Working Through Questions

I wrote about some of this in my Mother's Day kinda sucks post. These questions and thoughts keep circling back around over and over. Is it really that bad? Am I inflating normal annoying stuff and making it a bigger deal? Mountains out of molehills? So, to my little corner of the interwebs I ask you this. Are these typical and normal interactions?

1.  While visiting another family member who is out of state, stating, "We miss you guys soooo much. We really wish we were there with you."  Um. We are fine, how about you concentrate on the kid you hardly see?

2.   Your cousin this that and the other thing...I don't need a rundown on every little thing the cousin who happened to push out a kid this past year is doing. So, what are my other 6 cousins up to?

3.   I just love your Jazzerc.ise classes. I'm so upset I can't be there! (Because of said visiting the other family member). I was an instructor for TEN years before she decided to take my class. Oh right, I started distancing myself. 

4. A voicemail, a second phone call and a text all in the same day (Mothers Day) doing what else? Wishing me happy Mother's Day. Followed by #1.

5. So, are you seeing the in-laws today/yesterday/didtheybabysit? This happens a lot. I really think it's a fishing expedition. Do you?

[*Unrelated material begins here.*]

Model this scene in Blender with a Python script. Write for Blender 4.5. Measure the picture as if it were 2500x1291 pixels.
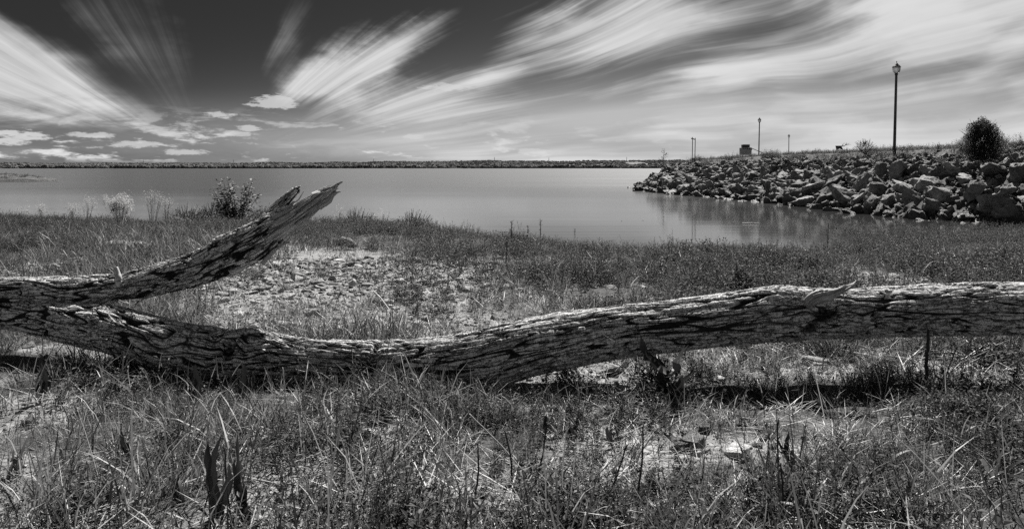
import bpy, bmesh, math, random
import numpy as np
from mathutils import Vector, Euler, Matrix

SC = bpy.context.scene
for o in list(bpy.data.objects):
    bpy.data.objects.remove(o)
R = math.radians
rng = np.random.default_rng(7)
random.seed(7)

# ------------------------------------------------------------------ camera, sky, sun, exposure
EYE = 2.0                      # metres above the lake
FPX = 1785.0                   # focal length in photograph pixels (photo is 2500 wide)
HY = 410.0                     # horizon row in the photograph
cam_d = bpy.data.cameras.new('camera')
cam_d.sensor_width = 36.0
cam_d.lens = 36.0 * FPX / 2500.0
cam_d.shift_y = -(645.5 - HY) / 2500.0
cam_d.clip_start = 0.05
cam_d.clip_end = 20000
cam = bpy.data.objects.new('camera', cam_d)
SC.collection.objects.link(cam)
cam.location = (0, 0, EYE)
cam.rotation_euler = (R(90), 0, 0)
SC.camera = cam

SUN_EL, SUN_AZ = 50.0, 17.0    # azimuth measured from +Y (view direction) towards +X
sun_d = bpy.data.lights.new('sun', 'SUN')
sun_d.energy = 5.0
sun_d.angle = R(0.53)
sun_d.color = (1.0, 0.985, 0.96)
sun = bpy.data.objects.new('sun', sun_d)
SC.collection.objects.link(sun)
dv = Vector((math.sin(R(SUN_AZ)) * math.cos(R(SUN_EL)), math.cos(R(SUN_AZ)) * math.cos(R(SUN_EL)), math.sin(R(SUN_EL))))
sun.rotation_euler = dv.to_track_quat('Z', 'Y').to_euler()
sun.location = dv * 60

SC.view_settings.view_transform = 'Standard'
SC.view_settings.look = 'None'
SC.view_settings.gamma = 1
SC.view_settings.exposure = 1.05
SC.view_settings.use_curve_mapping = False
SC.render.engine = 'CYCLES'
try:
    SC.cycles.max_bounces = 6
    SC.cycles.diffuse_bounces = 2
    SC.cycles.glossy_bounces = 3
    SC.cycles.transmission_bounces = 4
    SC.cycles.transparent_max_bounces = 8
    SC.cycles.use_denoising = False
except Exception:
    pass


class NT:
    """small helper for node trees of grey values"""
    def __init__(self, tree):
        self.t = tree; self.n = tree.nodes; self.l = tree.links

    def node(self, typ, **kw):
        nd = self.n.new(typ)
        for k, v in kw.items():
            setattr(nd, k, v)
        return nd

    def put(self, sock, v):
        if hasattr(v, 'is_output'):
            self.l.new(v, sock)
        elif isinstance(v, (tuple, list)) and sock.type == 'RGBA' and len(v) == 3:
            sock.default_value = (*v, 1)
        else:
            sock.default_value = v

    def m(self, op, a, b=None, c=None, clamp=False):
        nd = self.node('ShaderNodeMath', operation=op)
        nd.use_clamp = clamp
        self.put(nd.inputs[0], a)
        if b is not None: self.put(nd.inputs[1], b)
        if c is not None: self.put(nd.inputs[2], c)
        return nd.outputs[0]

    def add(self, *a):
        r = a[0]
        for b in a[1:]: r = self.m('ADD', r, b)
        return r

    def mul(self, *a):
        r = a[0]
        for b in a[1:]: r = self.m('MULTIPLY', r, b)
        return r

    def sub(self, a, b): return self.m('SUBTRACT', a, b)
    def div(self, a, b): return self.m('DIVIDE', a, b)

    def smooth(self, x, lo, hi, tlo=0.0, thi=1.0):
        nd = self.node('ShaderNodeMapRange', interpolation_type='SMOOTHSTEP')
        self.put(nd.inputs[0], x); self.put(nd.inputs[1], lo); self.put(nd.inputs[2], hi)
        self.put(nd.inputs[3], tlo); self.put(nd.inputs[4], thi)
        return nd.outputs[0]

    def lin(self, x, lo, hi, tlo=0.0, thi=1.0):
        nd = self.node('ShaderNodeMapRange')
        self.put(nd.inputs[0], x); self.put(nd.inputs[1], lo); self.put(nd.inputs[2], hi)
        self.put(nd.inputs[3], tlo); self.put(nd.inputs[4], thi)
        return nd.outputs[0]

    def xyz(self, x, y, z):
        nd = self.node('ShaderNodeCombineXYZ')
        self.put(nd.inputs[0], x); self.put(nd.inputs[1], y); self.put(nd.inputs[2], z)
        return nd.outputs[0]

    def noise(self, vec, scale=1.0, detail=4.0, rough=0.5, dist=0.0, lac=2.0):
        nd = self.node('ShaderNodeTexNoise')
        if vec is not None: self.l.new(vec, nd.inputs['Vector'])
        nd.inputs['Scale'].default_value = scale
        nd.inputs['Detail'].default_value = detail
        nd.inputs['Roughness'].default_value = rough
        nd.inputs['Distortion'].default_value = dist
        return nd.outputs['Fac']

    def ramp(self, x, pts):
        nd = self.node('ShaderNodeValToRGB')
        el = nd.color_ramp.elements
        while len(el) < len(pts): el.new(0.5)
        for e, (p, v) in zip(el, pts):
            e.position = p; e.color = (v, v, v, 1)
        self.put(nd.inputs[0], x)
        return nd.outputs[0]

    def mix(self, f, a, b):
        """grey mix"""
        nd = self.node('ShaderNodeMix')
        self.put(nd.inputs[0], f); self.put(nd.inputs[2], a); self.put(nd.inputs[3], b)
        return nd.outputs[0]


# ---- world: red-filtered black-and-white daylight sky with long streaked clouds
VP_AZ = math.atan2(520 - 1250, FPX)        # clouds run towards this compass direction
world = bpy.data.worlds.new('World')
SC.world = world
world.use_nodes = True
wt = NT(world.node_tree)
for n in list(wt.n): wt.n.remove(n)
out = wt.node('ShaderNodeOutputWorld')
bg = wt.node('ShaderNodeBackground')
bg.inputs['Strength'].default_value = 0.074
wt.l.new(bg.outputs[0], out.inputs[0])
tc = wt.node('ShaderNodeTexCoord')
sep = wt.node('ShaderNodeSeparateXYZ')
wt.l.new(tc.outputs['Generated'], sep.inputs[0])
dx, dy, dz = sep.outputs
sky = wt.node('ShaderNodeTexSky', sky_type='NISHITA')
sky.sun_disc = False
sky.sun_elevation = R(SUN_EL)
sky.sun_rotation = R(SUN_AZ)
sky.air_density = 1.0; sky.dust_density = 1.0; sky.ozone_density = 1.0
sr = wt.node('ShaderNodeSeparateColor')
wt.l.new(sky.outputs[0], sr.inputs[0])
red = sr.outputs[0]                          # a red filter: only the red light of the sky
SKY_REF, SKY_POW, SKY_GAIN = 8.0, 6.6, 2.7
base = wt.mul(wt.m('POWER', wt.div(red, SKY_REF), SKY_POW), SKY_GAIN)
base = wt.add(wt.m('MINIMUM', base, 3.0), 0.19)

sf, cf = math.sin(VP_AZ), math.cos(VP_AZ)
a_ = wt.add(wt.mul(dx, sf), wt.mul(dy, cf))            # along the cloud drift
l_ = wt.sub(wt.mul(dx, cf), wt.mul(dy, sf))            # across it
zz = wt.m('MAXIMUM', dz, 0.0)
theta = wt.m('ARCTAN2', zz, l_)                        # fan angle, 0 right horizon .. pi left horizon
rho = wt.m('ARCCOSINE', wt.m('MINIMUM', wt.m('MAXIMUM', a_, -1.0), 1.0))
elev = wt.m('ARCSINE', wt.m('MINIMUM', zz, 1.0))


def sky_tr(px, py):
    v = np.array([(px - 1250) / FPX, 1.0, (HY - py) / FPX]); v /= np.linalg.norm(v)
    a = v[0] * sf + v[1] * cf; l = v[0] * cf - v[1] * sf
    return math.atan2(max(v[2], 0), l), math.acos(a)


# gentle wander so that the streaks are not ruler-straight
wob = wt.noise(wt.xyz(wt.mul(theta, 1.6), wt.mul(rho, 1.8), 3.3), 1.0, 2, 0.5)
th2 = wt.add(theta, wt.mul(wt.sub(wob, 0.5), 0.22))
soft = wt.noise(wt.xyz(wt.mul(dx, 1.0), wt.mul(dy, 1.0), wt.mul(dz, 2.2)), 4.0, 5, 0.55)
rw = wt.add(rho, wt.mul(wt.sub(soft, 0.5), 0.35))
s_big = wt.noise(wt.xyz(wt.mul(th2, 6.5), wt.mul(rw, 3.4), 0.0), 1.0, 2, 0.5)
s_mid = wt.noise(wt.xyz(wt.mul(th2, 20.0), wt.mul(rw, 3.6), 5.0), 1.0, 3, 0.55)
s_fin = wt.noise(wt.xyz(wt.mul(th2, 75.0), wt.mul(rw, 5.0), 9.0), 1.0, 3, 0.55)
wisp = wt.noise(wt.xyz(wt.mul(dx, 3.0), wt.mul(dy, 3.0), wt.mul(dz, 16.0)), 2.2, 6, 0.6, 0.5)


soft2 = wt.noise(wt.xyz(wt.mul(dx, 1.0), wt.mul(dy, 1.0), wt.mul(dz, 2.0)), 9.0, 5, 0.6)


def bump(px, py, st, sr_, amp):
    """patch of more (or less) cloud round one direction; st across the drift, sr_ along it (radians)"""
    t0, r0 = sky_tr(px, py)
    k = min(.42, st * 2.4) if t0 > .45 else 0.0
    thw = wt.add(theta, wt.mul(wt.sub(soft2, 0.5), k)) if k else theta
    rhw = wt.add(rho, wt.mul(wt.sub(soft, 0.5), .13)) if k else rho
    e = wt.add(wt.m('POWER', wt.m('ABSOLUTE', wt.div(wt.sub(thw, t0), st)), 2.0),
               wt.m('POWER', wt.m('ABSOLUTE', wt.div(wt.sub(rhw, r0), sr_)), 2.0))
    return wt.mul(wt.m('EXPONENT', wt.mul(e, -1.0)), amp)


leftfade = wt.smooth(wt.add(elev, wt.mul(wt.sub(wisp, .5), .10)), 0.02, 0.09)
cov = wt.add(
    wt.add(wt.smooth(wt.add(theta, wt.mul(wt.sub(soft, 0.5), 0.30)), 0.34, 0.58, 0.60, -0.80), wt.mul(wt.smooth(rho, 0.42, 0.14, 0.0, -0.9), wt.smooth(theta, 0.50, 0.36))),                       # big sheet on the right
    wt.mul(wt.smooth(wt.add(theta, wt.mul(wt.sub(soft, .5), .35)), 2.30, 2.62, 0.0, 1.55), leftfade, wt.smooth(elev, 0.36, 0.20)),       # cloud bank on the left
    bump(715, 215, 0.14, 0.040, 1.0), bump(790, 185, 0.13, 0.055, 1.25), bump(890, 148, 0.12, 0.08, 1.2), bump(990, 115, 0.085, 0.085, 1.05), bump(860, 240, 0.14, 0.09, 1.1), bump(980, 240, .09, .08, .8),
    bump(1010, 275, 0.07, 0.12, 0.95), bump(1180, 215, 0.06, 0.05, 0.35), bump(1120, 100, .10, .05, .25),
    bump(1080, 165, 0.10, 0.085, -0.95), bump(1290, 195, 0.060, 0.12, -1.55), bump(1560, 175, 0.036, 0.13, -1.05),
    bump(1490, 282, 0.030, 0.09, -0.95), bump(1060, 40, 0.20, 0.12, -0.35), bump(800, 300, .3, .09, -.5),
    bump(1850, 75, 0.040, 0.12, -0.6), bump(2060, 205, 0.022, 0.2, -0.5), bump(2350, 170, .02, .2, -.4),
    bump(1500, 90, .09, .12, .55),
    bump(130, 150, 0.16, 0.12, 0.35), bump(60, 40, 0.12, 0.10, -0.45),
    bump(400, 90, 0.20, 0.07, 0.30), bump(285, 95, 0.14, 0.06, 0.40), bump(705, 60, 0.10, 0.07, 0.34), bump(690, 125, 0.12, 0.05, 0.34),
    bump(300, 130, 0.45, 0.15, 0.34),
    wt.smooth(rho, 0.95, 1.5, 0.0, 0.34),  # extra cloud added out of view, overhead and behind camera, to raise ambient light
)
near = wt.mul(wt.smooth(rho, 0.05, 0.55, 0.16, 1.0), wt.smooth(theta, 0.5, 1.1, 1.0, 0.55))
streak = wt.mul(near, wt.add(wt.mul(wt.sub(s_big, 0.5), 1.9), wt.mul(wt.sub(s_mid, 0.5), 1.5), wt.mul(wt.sub(s_fin, 0.5), wt.smooth(theta, .4, .7, 0.75, 0.35))))
streak = wt.add(streak, wt.mul(wt.sub(soft, 0.5), 0.9))
dens = wt.smooth(wt.add(cov, streak), -0.58, 0.92)
# cloud brightness: pale, with greyer streaks inside
cb = wt.add(3.05, wt.mul(wt.sub(s_mid, 0.5), 4.6), wt.mul(wt.sub(s_fin, 0.5), 2.0), wt.mul(wt.sub(s_big, 0.5), 4.6), wt.mul(dens, .8))
cb = wt.smooth(cb, 0.4, 5.6, 1.3, 4.75)
# thin veil near the horizon and flat grey bands in it
az = wt.m('ARCTAN2', dx, dy)
veil = wt.mul(wt.smooth(elev, 0.105, 0.0), wt.smooth(az, 0.0, 0.35, 0.30, 0.9), wt.lin(wisp, 0.3, 0.7, 0.55, 1.25))
lo = wt.mix(wt.m('MINIMUM', veil, 1.0), base, 3.7)
flat = wt.mul(wt.smooth(wisp, 0.50, 0.68), wt.mul(wt.smooth(elev, 0.075, 0.035), wt.smooth(elev, 0.01, 0.03)), wt.smooth(az, 0.2, -0.2))
lo = wt.mix(wt.mul(flat, 0.55), lo, 3.4)
lo = wt.mix(dens, lo, cb)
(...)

I'm obviously still struggling with the family stuff. Not as bad as I had been, and these things don't send me into a shame spiral like they used to. There's still doubt though, you know? When I first figured it out, I was feeling like ok, it's pretty cut and dry and I can figure this limited and appropriate thing out. Now I'm feeling guilty? Now I'm wondering if it's all in my head?  This is what narcissists are good at, right?